INSTRUCTIONS TO FOLLOW >>
Copy out the data below verbatim.

══════════════════════════════

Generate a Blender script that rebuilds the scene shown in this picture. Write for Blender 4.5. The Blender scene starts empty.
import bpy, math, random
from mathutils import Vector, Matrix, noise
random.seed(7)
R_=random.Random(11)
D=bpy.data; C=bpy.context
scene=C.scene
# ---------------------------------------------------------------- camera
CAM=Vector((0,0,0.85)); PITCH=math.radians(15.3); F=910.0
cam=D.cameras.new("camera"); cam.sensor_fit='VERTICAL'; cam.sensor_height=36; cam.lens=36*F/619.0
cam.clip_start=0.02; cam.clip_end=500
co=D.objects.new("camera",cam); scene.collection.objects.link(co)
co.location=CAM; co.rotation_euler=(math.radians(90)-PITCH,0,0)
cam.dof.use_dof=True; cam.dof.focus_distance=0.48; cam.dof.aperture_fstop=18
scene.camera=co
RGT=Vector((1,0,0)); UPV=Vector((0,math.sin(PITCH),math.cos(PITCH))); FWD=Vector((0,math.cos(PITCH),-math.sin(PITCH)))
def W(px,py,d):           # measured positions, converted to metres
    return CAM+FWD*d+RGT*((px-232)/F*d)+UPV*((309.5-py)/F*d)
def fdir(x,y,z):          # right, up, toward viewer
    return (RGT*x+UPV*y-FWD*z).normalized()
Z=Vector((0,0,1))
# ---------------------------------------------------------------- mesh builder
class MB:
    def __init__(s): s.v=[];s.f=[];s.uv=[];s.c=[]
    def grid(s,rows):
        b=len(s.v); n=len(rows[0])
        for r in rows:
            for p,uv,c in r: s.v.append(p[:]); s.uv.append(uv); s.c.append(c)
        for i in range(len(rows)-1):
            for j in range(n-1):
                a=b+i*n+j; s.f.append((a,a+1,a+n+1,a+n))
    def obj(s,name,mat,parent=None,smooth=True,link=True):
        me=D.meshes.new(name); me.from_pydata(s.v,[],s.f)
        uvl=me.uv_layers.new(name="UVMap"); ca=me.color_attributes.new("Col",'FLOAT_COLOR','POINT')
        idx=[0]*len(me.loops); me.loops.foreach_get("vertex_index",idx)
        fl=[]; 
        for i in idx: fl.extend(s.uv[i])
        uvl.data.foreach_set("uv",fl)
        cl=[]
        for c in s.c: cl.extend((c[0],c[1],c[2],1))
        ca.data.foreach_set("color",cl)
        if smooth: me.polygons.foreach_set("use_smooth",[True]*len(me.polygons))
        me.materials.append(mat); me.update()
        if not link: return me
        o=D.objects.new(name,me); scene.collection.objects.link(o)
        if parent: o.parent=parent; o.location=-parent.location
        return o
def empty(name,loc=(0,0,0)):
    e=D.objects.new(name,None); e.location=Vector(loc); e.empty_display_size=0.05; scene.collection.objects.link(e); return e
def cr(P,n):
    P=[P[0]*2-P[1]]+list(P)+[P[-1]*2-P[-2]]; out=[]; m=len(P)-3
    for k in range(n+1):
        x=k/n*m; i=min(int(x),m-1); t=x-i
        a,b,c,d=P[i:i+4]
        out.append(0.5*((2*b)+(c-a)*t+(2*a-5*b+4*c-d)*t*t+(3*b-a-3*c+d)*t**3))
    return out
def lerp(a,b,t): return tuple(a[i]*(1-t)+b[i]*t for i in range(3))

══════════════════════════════

SOLUTION FOR THIS TASK >>
Generate a Blender script that rebuilds the scene shown in this picture. Write for Blender 4.5. The Blender scene starts empty.
import bpy, math, random
from mathutils import Vector, Matrix, noise
random.seed(7)
R_=random.Random(11)
D=bpy.data; C=bpy.context
scene=C.scene
# ---------------------------------------------------------------- camera
CAM=Vector((0,0,0.85)); PITCH=math.radians(15.3); F=910.0
cam=D.cameras.new("camera"); cam.sensor_fit='VERTICAL'; cam.sensor_height=36; cam.lens=36*F/619.0
cam.clip_start=0.02; cam.clip_end=500
co=D.objects.new("camera",cam); scene.collection.objects.link(co)
co.location=CAM; co.rotation_euler=(math.radians(90)-PITCH,0,0)
cam.dof.use_dof=True; cam.dof.focus_distance=0.48; cam.dof.aperture_fstop=18
scene.camera=co
RGT=Vector((1,0,0)); UPV=Vector((0,math.sin(PITCH),math.cos(PITCH))); FWD=Vector((0,math.cos(PITCH),-math.sin(PITCH)))
def W(px,py,d):           # measured positions, converted to metres
    return CAM+FWD*d+RGT*((px-232)/F*d)+UPV*((309.5-py)/F*d)
def fdir(x,y,z):          # right, up, toward viewer
    return (RGT*x+UPV*y-FWD*z).normalized()
Z=Vector((0,0,1))
# ---------------------------------------------------------------- mesh builder
class MB:
    def __init__(s): s.v=[];s.f=[];s.uv=[];s.c=[]
    def grid(s,rows):
        b=len(s.v); n=len(rows[0])
        for r in rows:
            for p,uv,c in r: s.v.append(p[:]); s.uv.append(uv); s.c.append(c)
        for i in range(len(rows)-1):
            for j in range(n-1):
                a=b+i*n+j; s.f.append((a,a+1,a+n+1,a+n))
    def obj(s,name,mat,parent=None,smooth=True,link=True):
        me=D.meshes.new(name); me.from_pydata(s.v,[],s.f)
        uvl=me.uv_layers.new(name="UVMap"); ca=me.color_attributes.new("Col",'FLOAT_COLOR','POINT')
        idx=[0]*len(me.loops); me.loops.foreach_get("vertex_index",idx)
        fl=[]; 
        for i in idx: fl.extend(s.uv[i])
        uvl.data.foreach_set("uv",fl)
        cl=[]
        for c in s.c: cl.extend((c[0],c[1],c[2],1))
        ca.data.foreach_set("color",cl)
        if smooth: me.polygons.foreach_set("use_smooth",[True]*len(me.polygons))
        me.materials.append(mat); me.update()
        if not link: return me
        o=D.objects.new(name,me); scene.collection.objects.link(o)
        if parent: o.parent=parent; o.location=-parent.location
        return o
def empty(name,loc=(0,0,0)):
    e=D.objects.new(name,None); e.location=Vector(loc); e.empty_display_size=0.05; scene.collection.objects.link(e); return e
def cr(P,n):
    P=[P[0]*2-P[1]]+list(P)+[P[-1]*2-P[-2]]; out=[]; m=len(P)-3
    for k in range(n+1):
        x=k/n*m; i=min(int(x),m-1); t=x-i
        a,b,c,d=P[i:i+4]
        out.append(0.5*((2*b)+(c-a)*t+(2*a-5*b+4*c-d)*t*t+(3*b-a-3*c+d)*t**3))
    return out
def lerp(a,b,t): return tuple(a[i]*(1-t)+b[i]*t for i in range(3))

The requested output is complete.